Considerando o entendimento pacificado no Superior Tribunal de Justiça – que se mostra coerente, uma vez que a indenização por danos patrimoniais é suficiente para ressarcir os prejuízos decorrentes do eventual desatendimento ao contrato pela construtora/incorporadora – verifica-se que essa nova decisão revela sensibilidade da Corte Superior ao reconhecer que a comprovação da baixa renda no momento da contratação, por si só, justifica que o empresário se sujeite, nesse caso, ao pagamento de danos morais.

Isto porque, quanto ao adquirente de baixa renda, deve se considerar que o investimento por ele promovido para a compra de uma unidade habitacional envolve abster-se de diversos gastos que os demais adquirentes não se veem obrigados a abrir mão, como o lazer familiar. E isso, por si só, enquadra-se em uma situação extraordinária.

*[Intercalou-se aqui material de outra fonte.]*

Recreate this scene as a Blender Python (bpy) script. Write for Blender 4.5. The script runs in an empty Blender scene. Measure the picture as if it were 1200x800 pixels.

Fora isso, também deve ser considerado que os adquirentes de baixa renda, por suas condições financeiras, na maioria das vezes não possuem direito ao pleito de indenização material, por não possuírem os meios para a comprovação de que, por exemplo, teriam pago aluguel no período em que ocorreu atraso na entrega do imóvel. Diante disso, o arbitramento de condenações a título de danos morais acaba se revelando como a única forma de compensação.

Em verdade, tem-se que a conclusão extraída desse julgamento não é a alteração do entendimento pacificado de que o mero descumprimento do contrato pela construtora/incorporadora passará a ensejar danos morais. O que se configurou foi a fixação jurisprudencial de uma situação extraordinária que ensejará danos morais, ainda que o único debate do processo resida no descumprimento do contrato pela construtora/incorporadora, qual seja, a condição de baixa renda do adquirente.

Portanto, aqueles que empreendem no mercado por meio do PMCMV, diante da peculiaridade específica do adquirente neste negócio, deverão estar atentos a necessidade de agirem com maior cautela para que o contrato seja cumprido, sob pena de estarem expostos a relevantes indenizações que, até então, não eram arbitradas, aumentando o risco do negócio e tornando o papel da sua defesa mais difícil.

 

​Autor: ​Hugo Pellegrini é advogado da Área Corporativa do Marins Bertoldi Advogados.


[1] Confira-se: (…) A jurisprudência do STJ vem evoluindo, de maneira acertada, para permitir que se observe o fato concreto e suas circunstâncias, afastando o caráter absoluto da presunção de existência de danos morais indenizáveis. (…) Nesse contexto, deve-se identificar no caso concreto uma verdadeira agressão ou atentado à dignidade da pessoa humana, capaz de ensejar sofrimentos e humilhações intensos, descompondo o equilíbrio psicológico do indivíduo por um período de tempo desarrazoado. Em outras palavras, inadimplemento contratual não configura, necessariamente, dano moral, pois incapaz de agredir diretamente a dignidade humana.

(STJ, Terceira Turma, REsp 1.641.037/SP, Relatora Ministra Nancy Andrighi, julgamento em 19/12/2016).